Give the data below again, word for word.

Recorded data -

##############################

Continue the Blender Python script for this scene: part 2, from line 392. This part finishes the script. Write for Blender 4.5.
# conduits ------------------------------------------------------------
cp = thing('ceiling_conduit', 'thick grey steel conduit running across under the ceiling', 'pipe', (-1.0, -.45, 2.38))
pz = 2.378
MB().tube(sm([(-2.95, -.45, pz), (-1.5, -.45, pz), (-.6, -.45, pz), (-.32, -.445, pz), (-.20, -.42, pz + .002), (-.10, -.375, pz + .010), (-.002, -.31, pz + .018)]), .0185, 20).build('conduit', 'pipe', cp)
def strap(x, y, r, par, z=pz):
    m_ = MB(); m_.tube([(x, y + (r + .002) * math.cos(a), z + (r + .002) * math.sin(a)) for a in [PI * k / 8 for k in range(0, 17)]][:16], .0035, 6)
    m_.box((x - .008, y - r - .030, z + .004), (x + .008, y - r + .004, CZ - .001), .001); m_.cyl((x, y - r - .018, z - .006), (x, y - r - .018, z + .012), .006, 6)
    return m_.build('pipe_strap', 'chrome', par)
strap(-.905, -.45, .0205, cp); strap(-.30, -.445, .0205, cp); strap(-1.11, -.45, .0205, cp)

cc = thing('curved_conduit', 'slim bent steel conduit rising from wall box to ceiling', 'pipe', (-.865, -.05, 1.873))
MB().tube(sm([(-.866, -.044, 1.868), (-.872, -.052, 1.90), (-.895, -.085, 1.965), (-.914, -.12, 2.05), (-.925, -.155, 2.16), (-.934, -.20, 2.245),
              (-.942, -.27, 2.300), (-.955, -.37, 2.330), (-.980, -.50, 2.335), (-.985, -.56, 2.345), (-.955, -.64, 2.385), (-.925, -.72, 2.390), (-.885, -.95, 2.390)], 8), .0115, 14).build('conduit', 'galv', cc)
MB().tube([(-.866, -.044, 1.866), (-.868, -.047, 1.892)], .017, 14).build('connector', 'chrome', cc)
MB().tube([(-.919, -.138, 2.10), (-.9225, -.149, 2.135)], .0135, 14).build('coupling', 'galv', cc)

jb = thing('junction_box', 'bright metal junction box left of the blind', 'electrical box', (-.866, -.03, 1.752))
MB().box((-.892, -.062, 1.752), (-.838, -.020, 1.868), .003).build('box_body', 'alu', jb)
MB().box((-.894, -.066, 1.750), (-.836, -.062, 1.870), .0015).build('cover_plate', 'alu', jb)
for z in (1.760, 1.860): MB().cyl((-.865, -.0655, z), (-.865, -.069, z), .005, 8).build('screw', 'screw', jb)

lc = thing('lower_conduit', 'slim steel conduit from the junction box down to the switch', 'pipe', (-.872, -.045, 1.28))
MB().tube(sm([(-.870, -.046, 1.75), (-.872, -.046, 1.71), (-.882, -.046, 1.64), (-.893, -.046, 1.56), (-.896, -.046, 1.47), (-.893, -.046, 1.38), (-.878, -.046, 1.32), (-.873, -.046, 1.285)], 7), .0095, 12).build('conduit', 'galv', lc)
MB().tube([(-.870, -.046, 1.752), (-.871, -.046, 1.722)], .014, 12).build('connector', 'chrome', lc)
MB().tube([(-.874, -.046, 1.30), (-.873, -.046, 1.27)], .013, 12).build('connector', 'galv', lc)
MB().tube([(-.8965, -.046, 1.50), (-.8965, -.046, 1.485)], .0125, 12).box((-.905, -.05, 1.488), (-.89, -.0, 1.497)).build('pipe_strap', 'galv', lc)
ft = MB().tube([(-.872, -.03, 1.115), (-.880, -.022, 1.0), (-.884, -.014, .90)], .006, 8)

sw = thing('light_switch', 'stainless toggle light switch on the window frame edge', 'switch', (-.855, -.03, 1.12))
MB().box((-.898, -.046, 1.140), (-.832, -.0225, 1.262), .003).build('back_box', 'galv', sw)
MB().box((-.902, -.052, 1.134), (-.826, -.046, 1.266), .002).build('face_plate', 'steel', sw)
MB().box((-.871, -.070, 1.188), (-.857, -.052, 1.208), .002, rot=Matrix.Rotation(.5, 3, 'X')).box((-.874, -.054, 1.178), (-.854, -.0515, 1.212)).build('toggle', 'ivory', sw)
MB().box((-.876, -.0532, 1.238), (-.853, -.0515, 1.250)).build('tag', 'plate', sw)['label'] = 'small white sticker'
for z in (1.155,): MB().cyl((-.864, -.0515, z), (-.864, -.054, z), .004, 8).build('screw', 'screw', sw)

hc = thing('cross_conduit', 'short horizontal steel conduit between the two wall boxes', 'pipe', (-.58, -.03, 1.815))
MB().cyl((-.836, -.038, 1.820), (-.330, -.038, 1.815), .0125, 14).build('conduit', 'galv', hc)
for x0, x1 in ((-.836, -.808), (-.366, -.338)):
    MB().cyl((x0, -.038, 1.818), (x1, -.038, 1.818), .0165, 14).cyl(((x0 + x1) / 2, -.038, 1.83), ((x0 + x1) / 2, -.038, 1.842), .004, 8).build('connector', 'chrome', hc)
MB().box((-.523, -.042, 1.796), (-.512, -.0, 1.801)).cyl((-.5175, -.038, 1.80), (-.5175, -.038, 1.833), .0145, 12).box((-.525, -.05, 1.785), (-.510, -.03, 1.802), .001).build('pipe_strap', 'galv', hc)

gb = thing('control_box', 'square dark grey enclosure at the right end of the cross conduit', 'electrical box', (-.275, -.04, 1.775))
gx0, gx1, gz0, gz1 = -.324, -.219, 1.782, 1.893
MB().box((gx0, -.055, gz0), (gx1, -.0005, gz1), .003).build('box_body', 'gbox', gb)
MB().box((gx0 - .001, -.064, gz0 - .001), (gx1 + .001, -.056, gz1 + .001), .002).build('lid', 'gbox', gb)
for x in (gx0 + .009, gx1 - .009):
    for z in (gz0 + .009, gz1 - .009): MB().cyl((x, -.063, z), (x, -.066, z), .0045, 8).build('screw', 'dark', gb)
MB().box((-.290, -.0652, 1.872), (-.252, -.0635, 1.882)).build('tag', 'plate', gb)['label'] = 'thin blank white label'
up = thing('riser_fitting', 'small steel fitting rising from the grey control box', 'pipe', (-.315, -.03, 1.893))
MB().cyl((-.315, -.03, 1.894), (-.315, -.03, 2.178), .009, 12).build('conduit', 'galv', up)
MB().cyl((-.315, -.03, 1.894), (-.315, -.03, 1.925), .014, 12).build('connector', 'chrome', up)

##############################

Output -
Continue the Blender Python script for this scene: part 2, from line 392. This part finishes the script. Write for Blender 4.5.
# conduits ------------------------------------------------------------
cp = thing('ceiling_conduit', 'thick grey steel conduit running across under the ceiling', 'pipe', (-1.0, -.45, 2.38))
pz = 2.378
MB().tube(sm([(-2.95, -.45, pz), (-1.5, -.45, pz), (-.6, -.45, pz), (-.32, -.445, pz), (-.20, -.42, pz + .002), (-.10, -.375, pz + .010), (-.002, -.31, pz + .018)]), .0185, 20).build('conduit', 'pipe', cp)
def strap(x, y, r, par, z=pz):
    m_ = MB(); m_.tube([(x, y + (r + .002) * math.cos(a), z + (r + .002) * math.sin(a)) for a in [PI * k / 8 for k in range(0, 17)]][:16], .0035, 6)
    m_.box((x - .008, y - r - .030, z + .004), (x + .008, y - r + .004, CZ - .001), .001); m_.cyl((x, y - r - .018, z - .006), (x, y - r - .018, z + .012), .006, 6)
    return m_.build('pipe_strap', 'chrome', par)
strap(-.905, -.45, .0205, cp); strap(-.30, -.445, .0205, cp); strap(-1.11, -.45, .0205, cp)

cc = thing('curved_conduit', 'slim bent steel conduit rising from wall box to ceiling', 'pipe', (-.865, -.05, 1.873))
MB().tube(sm([(-.866, -.044, 1.868), (-.872, -.052, 1.90), (-.895, -.085, 1.965), (-.914, -.12, 2.05), (-.925, -.155, 2.16), (-.934, -.20, 2.245),
              (-.942, -.27, 2.300), (-.955, -.37, 2.330), (-.980, -.50, 2.335), (-.985, -.56, 2.345), (-.955, -.64, 2.385), (-.925, -.72, 2.390), (-.885, -.95, 2.390)], 8), .0115, 14).build('conduit', 'galv', cc)
MB().tube([(-.866, -.044, 1.866), (-.868, -.047, 1.892)], .017, 14).build('connector', 'chrome', cc)
MB().tube([(-.919, -.138, 2.10), (-.9225, -.149, 2.135)], .0135, 14).build('coupling', 'galv', cc)

jb = thing('junction_box', 'bright metal junction box left of the blind', 'electrical box', (-.866, -.03, 1.752))
MB().box((-.892, -.062, 1.752), (-.838, -.020, 1.868), .003).build('box_body', 'alu', jb)
MB().box((-.894, -.066, 1.750), (-.836, -.062, 1.870), .0015).build('cover_plate', 'alu', jb)
for z in (1.760, 1.860): MB().cyl((-.865, -.0655, z), (-.865, -.069, z), .005, 8).build('screw', 'screw', jb)

lc = thing('lower_conduit', 'slim steel conduit from the junction box down to the switch', 'pipe', (-.872, -.045, 1.28))
MB().tube(sm([(-.870, -.046, 1.75), (-.872, -.046, 1.71), (-.882, -.046, 1.64), (-.893, -.046, 1.56), (-.896, -.046, 1.47), (-.893, -.046, 1.38), (-.878, -.046, 1.32), (-.873, -.046, 1.285)], 7), .0095, 12).build('conduit', 'galv', lc)
MB().tube([(-.870, -.046, 1.752), (-.871, -.046, 1.722)], .014, 12).build('connector', 'chrome', lc)
MB().tube([(-.874, -.046, 1.30), (-.873, -.046, 1.27)], .013, 12).build('connector', 'galv', lc)
MB().tube([(-.8965, -.046, 1.50), (-.8965, -.046, 1.485)], .0125, 12).box((-.905, -.05, 1.488), (-.89, -.0, 1.497)).build('pipe_strap', 'galv', lc)
ft = MB().tube([(-.872, -.03, 1.115), (-.880, -.022, 1.0), (-.884, -.014, .90)], .006, 8)

sw = thing('light_switch', 'stainless toggle light switch on the window frame edge', 'switch', (-.855, -.03, 1.12))
MB().box((-.898, -.046, 1.140), (-.832, -.0225, 1.262), .003).build('back_box', 'galv', sw)
MB().box((-.902, -.052, 1.134), (-.826, -.046, 1.266), .002).build('face_plate', 'steel', sw)
MB().box((-.871, -.070, 1.188), (-.857, -.052, 1.208), .002, rot=Matrix.Rotation(.5, 3, 'X')).box((-.874, -.054, 1.178), (-.854, -.0515, 1.212)).build('toggle', 'ivory', sw)
MB().box((-.876, -.0532, 1.238), (-.853, -.0515, 1.250)).build('tag', 'plate', sw)['label'] = 'small white sticker'
for z in (1.155,): MB().cyl((-.864, -.0515, z), (-.864, -.054, z), .004, 8).build('screw', 'screw', sw)

hc = thing('cross_conduit', 'short horizontal steel conduit between the two wall boxes', 'pipe', (-.58, -.03, 1.815))
MB().cyl((-.836, -.038, 1.820), (-.330, -.038, 1.815), .0125, 14).build('conduit', 'galv', hc)
for x0, x1 in ((-.836, -.808), (-.366, -.338)):
    MB().cyl((x0, -.038, 1.818), (x1, -.038, 1.818), .0165, 14).cyl(((x0 + x1) / 2, -.038, 1.83), ((x0 + x1) / 2, -.038, 1.842), .004, 8).build('connector', 'chrome', hc)
MB().box((-.523, -.042, 1.796), (-.512, -.0, 1.801)).cyl((-.5175, -.038, 1.80), (-.5175, -.038, 1.833), .0145, 12).box((-.525, -.05, 1.785), (-.510, -.03, 1.802), .001).build('pipe_strap', 'galv', hc)

gb = thing('control_box', 'square dark grey enclosure at the right end of the cross conduit', 'electrical box', (-.275, -.04, 1.775))
gx0, gx1, gz0, gz1 = -.324, -.219, 1.782, 1.893
MB().box((gx0, -.055, gz0), (gx1, -.0005, gz1), .003).build('box_body', 'gbox', gb)
MB().box((gx0 - .001, -.064, gz0 - .001), (gx1 + .001, -.056, gz1 + .001), .002).build('lid', 'gbox', gb)
for x in (gx0 + .009, gx1 - .009):
    for z in (gz0 + .009, gz1 - .009): MB().cyl((x, -.063, z), (x, -.066, z), .0045, 8).build('screw', 'dark', gb)
MB().box((-.290, -.0652, 1.872), (-.252, -.0635, 1.882)).build('tag', 'plate', gb)['label'] = 'thin blank white label'
up = thing('riser_fitting', 'small steel fitting rising from the grey control box', 'pipe', (-.315, -.03, 1.893))
MB().cyl((-.315, -.03, 1.894), (-.315, -.03, 2.178), .009, 12).build('conduit', 'galv', up)
MB().cyl((-.315, -.03, 1.894), (-.315, -.03, 1.925), .014, 12).build('connector', 'chrome', up)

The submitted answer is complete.